The asset-light strategy of hotel brands to hold a reduced portfolio of properties in favor of lighter portfolios is commonly achieved through franchising. It allows hotel companies to grow business with limited requirements for capital and to focus on fee revenues and fee margins.
Hotel Management Agreements
Under a hotel management agreement (HMA), a hotel chain or independent management company operates a hotel business on behalf of the business owner for a fee. It is typically heavily negotiated, to establish the respective rights and responsibilities of the client and operator.
The property owner is generally responsible for the hotel's assets, including maintaining the property, furnishings, fittings and equipment (FF&E), and inventory as well as funding the hotel's bank accounts. The hotel business owner is usually also the employer of the hotel's staff and, therefore, liable for all employee claims.
Operator fees are paid by the business owner to the operating company for managing the hotel, typically consisting of the base management fee, the incentive fee, and other fees and/or reimbursements. The hotel owner generally requires the agreement to contain a performance test, where failure to meet GOP and/or RevPAR metrics gives the owner the right to terminate.
An operator may accept a lower base management fee in return for a higher incentive fee, to reward the operator for outperforming agreed targets.
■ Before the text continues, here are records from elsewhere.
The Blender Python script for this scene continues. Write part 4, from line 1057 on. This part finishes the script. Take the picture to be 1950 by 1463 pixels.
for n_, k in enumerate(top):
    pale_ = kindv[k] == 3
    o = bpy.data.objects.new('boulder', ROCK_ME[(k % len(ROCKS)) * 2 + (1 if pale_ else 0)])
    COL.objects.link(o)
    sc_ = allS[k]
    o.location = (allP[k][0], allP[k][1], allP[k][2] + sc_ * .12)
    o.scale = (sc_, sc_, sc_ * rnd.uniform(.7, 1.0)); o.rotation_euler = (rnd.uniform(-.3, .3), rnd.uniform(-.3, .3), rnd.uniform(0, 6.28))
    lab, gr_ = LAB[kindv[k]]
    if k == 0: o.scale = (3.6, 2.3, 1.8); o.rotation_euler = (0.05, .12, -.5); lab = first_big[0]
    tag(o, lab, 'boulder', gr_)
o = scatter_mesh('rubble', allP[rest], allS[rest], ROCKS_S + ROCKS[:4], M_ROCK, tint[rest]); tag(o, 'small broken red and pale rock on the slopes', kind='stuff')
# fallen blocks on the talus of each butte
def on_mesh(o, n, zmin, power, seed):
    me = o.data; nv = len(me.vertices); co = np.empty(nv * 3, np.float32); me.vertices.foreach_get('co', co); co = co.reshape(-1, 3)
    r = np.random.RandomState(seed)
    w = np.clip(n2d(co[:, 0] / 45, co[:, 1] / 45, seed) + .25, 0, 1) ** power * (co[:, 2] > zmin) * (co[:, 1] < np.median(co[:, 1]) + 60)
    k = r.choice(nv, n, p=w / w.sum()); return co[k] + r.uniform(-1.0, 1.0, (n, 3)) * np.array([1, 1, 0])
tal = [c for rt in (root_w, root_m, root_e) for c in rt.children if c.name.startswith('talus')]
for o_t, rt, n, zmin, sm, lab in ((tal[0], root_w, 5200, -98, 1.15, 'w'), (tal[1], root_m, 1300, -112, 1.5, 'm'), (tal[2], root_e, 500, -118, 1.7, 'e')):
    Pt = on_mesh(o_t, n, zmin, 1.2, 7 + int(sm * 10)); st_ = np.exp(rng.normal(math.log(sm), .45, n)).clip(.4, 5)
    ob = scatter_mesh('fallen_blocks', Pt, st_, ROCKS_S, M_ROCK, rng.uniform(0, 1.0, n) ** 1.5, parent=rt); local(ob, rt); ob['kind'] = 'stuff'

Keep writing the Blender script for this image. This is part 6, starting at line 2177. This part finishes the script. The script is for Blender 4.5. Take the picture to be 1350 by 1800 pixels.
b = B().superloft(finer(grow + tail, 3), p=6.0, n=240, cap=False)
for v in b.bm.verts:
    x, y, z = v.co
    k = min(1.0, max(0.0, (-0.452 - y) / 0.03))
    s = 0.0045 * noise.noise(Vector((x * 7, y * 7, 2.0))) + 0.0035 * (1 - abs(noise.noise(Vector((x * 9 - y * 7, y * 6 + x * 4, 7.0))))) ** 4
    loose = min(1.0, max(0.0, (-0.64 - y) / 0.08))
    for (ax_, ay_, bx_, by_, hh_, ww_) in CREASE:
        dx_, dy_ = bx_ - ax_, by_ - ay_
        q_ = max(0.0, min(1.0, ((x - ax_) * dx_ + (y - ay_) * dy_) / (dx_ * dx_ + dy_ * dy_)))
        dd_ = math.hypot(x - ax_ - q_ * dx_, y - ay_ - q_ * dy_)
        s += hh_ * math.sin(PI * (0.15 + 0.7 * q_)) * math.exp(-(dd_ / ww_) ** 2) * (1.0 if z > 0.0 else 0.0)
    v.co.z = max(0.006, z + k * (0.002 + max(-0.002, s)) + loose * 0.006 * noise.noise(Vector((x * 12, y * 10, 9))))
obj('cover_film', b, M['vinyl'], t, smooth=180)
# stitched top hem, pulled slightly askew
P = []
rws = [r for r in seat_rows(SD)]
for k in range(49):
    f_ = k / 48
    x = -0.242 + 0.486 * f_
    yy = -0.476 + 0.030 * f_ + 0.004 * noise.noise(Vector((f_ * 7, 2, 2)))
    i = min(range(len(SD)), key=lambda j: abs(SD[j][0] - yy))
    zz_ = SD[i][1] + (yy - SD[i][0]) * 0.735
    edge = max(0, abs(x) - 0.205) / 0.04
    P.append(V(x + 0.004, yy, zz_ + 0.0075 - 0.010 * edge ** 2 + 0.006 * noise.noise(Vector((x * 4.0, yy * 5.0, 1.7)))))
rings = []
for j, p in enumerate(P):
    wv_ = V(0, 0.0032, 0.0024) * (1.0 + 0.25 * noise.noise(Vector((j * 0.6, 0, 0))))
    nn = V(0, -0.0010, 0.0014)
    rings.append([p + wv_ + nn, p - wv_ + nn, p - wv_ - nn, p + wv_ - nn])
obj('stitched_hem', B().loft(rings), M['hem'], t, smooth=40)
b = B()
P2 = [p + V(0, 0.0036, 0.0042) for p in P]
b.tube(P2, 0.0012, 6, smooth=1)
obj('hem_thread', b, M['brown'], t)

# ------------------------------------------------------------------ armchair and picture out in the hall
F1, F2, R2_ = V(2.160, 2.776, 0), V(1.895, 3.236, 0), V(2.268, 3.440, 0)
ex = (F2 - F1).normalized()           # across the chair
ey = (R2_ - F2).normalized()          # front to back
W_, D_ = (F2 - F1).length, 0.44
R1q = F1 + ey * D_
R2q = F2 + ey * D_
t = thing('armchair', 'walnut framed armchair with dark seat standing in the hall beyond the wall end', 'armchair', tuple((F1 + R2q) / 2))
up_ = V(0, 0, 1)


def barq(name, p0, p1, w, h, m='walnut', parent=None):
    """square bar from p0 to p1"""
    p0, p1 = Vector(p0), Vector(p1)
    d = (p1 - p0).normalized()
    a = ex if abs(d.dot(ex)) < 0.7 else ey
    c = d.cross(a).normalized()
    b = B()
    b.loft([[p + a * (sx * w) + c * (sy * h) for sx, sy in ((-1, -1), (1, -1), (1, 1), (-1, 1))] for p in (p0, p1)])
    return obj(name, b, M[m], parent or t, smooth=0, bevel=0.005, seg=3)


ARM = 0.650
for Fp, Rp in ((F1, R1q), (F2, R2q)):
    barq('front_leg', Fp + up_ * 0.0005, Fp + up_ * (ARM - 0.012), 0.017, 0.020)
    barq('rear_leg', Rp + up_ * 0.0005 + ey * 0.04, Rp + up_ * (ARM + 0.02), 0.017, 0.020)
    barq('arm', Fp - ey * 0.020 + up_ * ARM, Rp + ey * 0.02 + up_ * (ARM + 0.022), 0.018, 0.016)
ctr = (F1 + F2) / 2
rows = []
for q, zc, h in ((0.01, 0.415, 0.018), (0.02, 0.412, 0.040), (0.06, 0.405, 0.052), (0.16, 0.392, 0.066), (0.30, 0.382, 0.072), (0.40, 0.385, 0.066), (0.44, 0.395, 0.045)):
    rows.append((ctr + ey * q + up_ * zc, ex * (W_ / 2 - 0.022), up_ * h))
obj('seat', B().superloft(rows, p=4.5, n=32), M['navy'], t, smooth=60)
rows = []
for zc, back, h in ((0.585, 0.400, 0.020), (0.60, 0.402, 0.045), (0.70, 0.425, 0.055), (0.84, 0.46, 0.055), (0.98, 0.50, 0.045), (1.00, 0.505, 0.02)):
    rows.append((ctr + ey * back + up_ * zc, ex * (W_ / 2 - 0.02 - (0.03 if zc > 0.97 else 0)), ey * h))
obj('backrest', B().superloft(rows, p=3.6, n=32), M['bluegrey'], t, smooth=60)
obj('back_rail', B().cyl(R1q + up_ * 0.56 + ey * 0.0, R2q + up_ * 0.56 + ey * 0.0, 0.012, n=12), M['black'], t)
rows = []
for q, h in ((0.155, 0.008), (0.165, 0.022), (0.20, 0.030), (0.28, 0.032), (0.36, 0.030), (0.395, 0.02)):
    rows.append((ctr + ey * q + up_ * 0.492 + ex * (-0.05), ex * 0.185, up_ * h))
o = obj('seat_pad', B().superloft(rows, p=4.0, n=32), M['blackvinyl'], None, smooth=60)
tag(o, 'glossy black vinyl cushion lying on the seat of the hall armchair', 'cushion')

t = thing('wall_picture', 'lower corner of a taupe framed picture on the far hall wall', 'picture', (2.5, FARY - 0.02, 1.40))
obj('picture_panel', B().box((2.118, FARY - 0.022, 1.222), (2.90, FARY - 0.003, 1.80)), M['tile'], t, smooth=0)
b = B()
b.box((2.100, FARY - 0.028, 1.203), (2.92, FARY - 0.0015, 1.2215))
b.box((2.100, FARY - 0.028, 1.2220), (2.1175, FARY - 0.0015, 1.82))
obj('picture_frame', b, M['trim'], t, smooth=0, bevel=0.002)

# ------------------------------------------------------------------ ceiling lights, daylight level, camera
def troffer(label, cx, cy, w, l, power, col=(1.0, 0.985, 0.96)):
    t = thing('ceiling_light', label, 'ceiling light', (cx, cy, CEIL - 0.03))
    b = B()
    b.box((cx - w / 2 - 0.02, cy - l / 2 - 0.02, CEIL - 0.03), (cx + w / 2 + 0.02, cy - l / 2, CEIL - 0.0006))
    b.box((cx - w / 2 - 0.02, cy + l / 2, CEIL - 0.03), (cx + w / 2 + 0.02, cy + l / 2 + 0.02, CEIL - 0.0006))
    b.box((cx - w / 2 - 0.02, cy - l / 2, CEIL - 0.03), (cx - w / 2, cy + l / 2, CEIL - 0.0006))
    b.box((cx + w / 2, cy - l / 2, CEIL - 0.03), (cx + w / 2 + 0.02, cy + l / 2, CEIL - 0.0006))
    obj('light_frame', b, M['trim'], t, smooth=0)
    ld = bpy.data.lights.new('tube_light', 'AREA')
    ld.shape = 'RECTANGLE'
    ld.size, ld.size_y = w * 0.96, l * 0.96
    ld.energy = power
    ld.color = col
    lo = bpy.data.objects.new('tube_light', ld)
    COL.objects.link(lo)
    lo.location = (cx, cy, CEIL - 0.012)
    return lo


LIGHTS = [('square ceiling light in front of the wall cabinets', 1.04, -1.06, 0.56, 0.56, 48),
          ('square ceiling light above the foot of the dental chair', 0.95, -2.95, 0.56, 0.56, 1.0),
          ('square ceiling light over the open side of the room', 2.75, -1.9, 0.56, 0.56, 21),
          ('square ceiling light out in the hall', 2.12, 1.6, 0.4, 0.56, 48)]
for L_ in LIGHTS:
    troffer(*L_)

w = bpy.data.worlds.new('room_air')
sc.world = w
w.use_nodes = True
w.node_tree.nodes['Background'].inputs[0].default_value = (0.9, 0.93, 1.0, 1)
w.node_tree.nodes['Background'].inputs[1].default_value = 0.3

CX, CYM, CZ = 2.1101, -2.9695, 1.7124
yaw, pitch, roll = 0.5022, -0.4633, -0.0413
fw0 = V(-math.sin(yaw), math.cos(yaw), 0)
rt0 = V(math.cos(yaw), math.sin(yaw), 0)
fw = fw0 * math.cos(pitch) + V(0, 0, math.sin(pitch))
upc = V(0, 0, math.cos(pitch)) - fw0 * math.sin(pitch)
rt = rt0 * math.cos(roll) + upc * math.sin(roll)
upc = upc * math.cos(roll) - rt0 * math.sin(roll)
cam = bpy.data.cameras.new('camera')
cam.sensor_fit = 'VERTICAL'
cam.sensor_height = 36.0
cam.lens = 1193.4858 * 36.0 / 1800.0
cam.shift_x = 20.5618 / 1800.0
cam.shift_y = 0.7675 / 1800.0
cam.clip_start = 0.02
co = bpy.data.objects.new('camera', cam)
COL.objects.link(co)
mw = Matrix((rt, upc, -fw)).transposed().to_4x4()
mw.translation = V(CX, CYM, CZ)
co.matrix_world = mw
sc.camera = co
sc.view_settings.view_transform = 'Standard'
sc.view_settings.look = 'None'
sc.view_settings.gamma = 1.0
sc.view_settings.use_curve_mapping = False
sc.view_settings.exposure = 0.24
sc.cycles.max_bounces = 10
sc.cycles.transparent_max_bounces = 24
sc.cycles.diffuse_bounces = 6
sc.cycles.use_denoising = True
As an alternative to a set profit-related incentive fee, scaled incentive fees reward effective operators while increasing the free cash flow to equity in the event of poor operator performance.
Control over operations refers to the right of the business owner to approve budgets, key personnel, contracts, etc. The operators' ability to manage hotels must be balanced with the owner's ability to approve significant or material matters.
An assignment right in an HMA is the operator's right to assign the operating agreement to a third-party successor operator. The open-ended right to assign the HMA to a successor that has not been vetted and approved is rare.
Termination rights are contract provisions that allow the contractual parties to terminate the agreement. They include termination for breach, without cause, and on sale of the property.